Amendment: Amend section 7, by adding the a new subsection (f) as follows:

(f)     Before a provider of electronic records can be deemed to have delivered any notice to a consumer, except periodic notices and statements, only if the provider receives reliable confirmation that the consumer has opened the email which contains the electronic notice, otherwise the notice must be delivered on paper, for which the provider may charge a fee equal to the actually incurred cost of delivering on paper.  

5.  Consumers must be able to access, retain and use the electronic records to prove their terms in a court.  All electronic records must be delivered to all parties in a form which all parties can keep and use in a court of law to prove the terms of those contracts and notices.  The current language in Section 12 does not require that the electronic record be provided in a format which is designed to preclude alteration of the record after it was electronically transmitted, without that requirement, the receiving party -- in almost all cases the consumer -- will not be able to use the record to prove its terms in court, because the consumer will not be able to prove that he did not change it. The remedy is to require that notices and contracts that are required by other law to be in writing may be provided electronically to consumers only so long as the electronic record has the same attributes of a writing.

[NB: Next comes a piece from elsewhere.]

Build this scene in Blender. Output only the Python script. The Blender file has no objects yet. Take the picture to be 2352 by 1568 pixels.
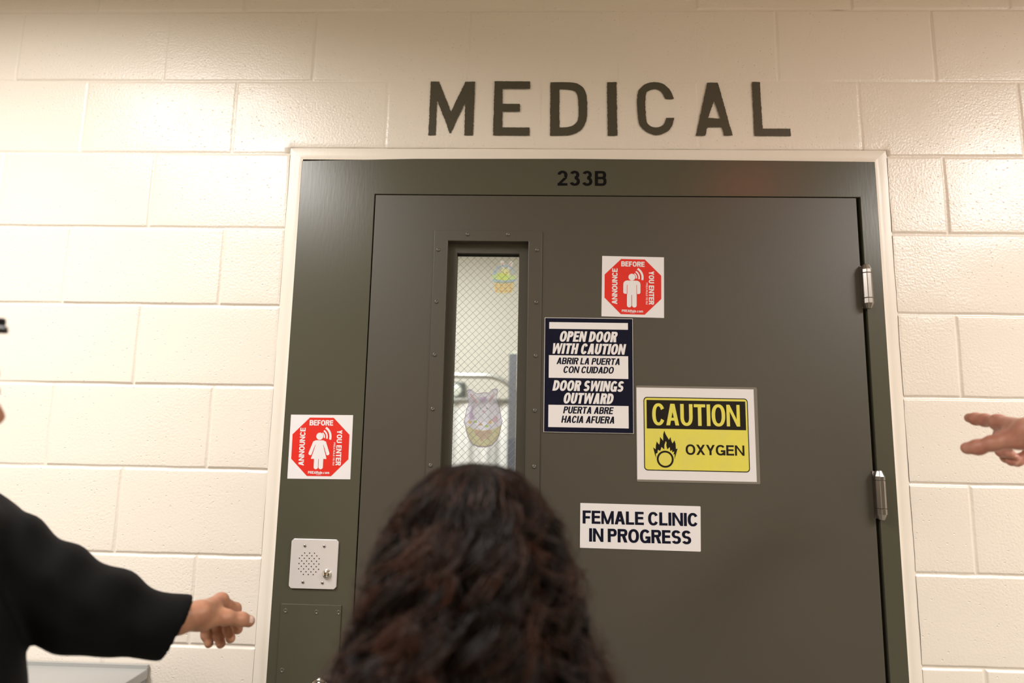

Amendment: Amend section 12, by adding renumbering the current language in (d) as (d)(1) and adding a subsection (d)(2) as follows:

(2)        When an electronic record provided to a consumer is required to be in writing, it must be provided in a format which

            (A)       can be retained by all parties for later reference; and

            (B)       provides assurances of the accuracy and integrity of the record substantially equivalent to those assurances provided by a written record.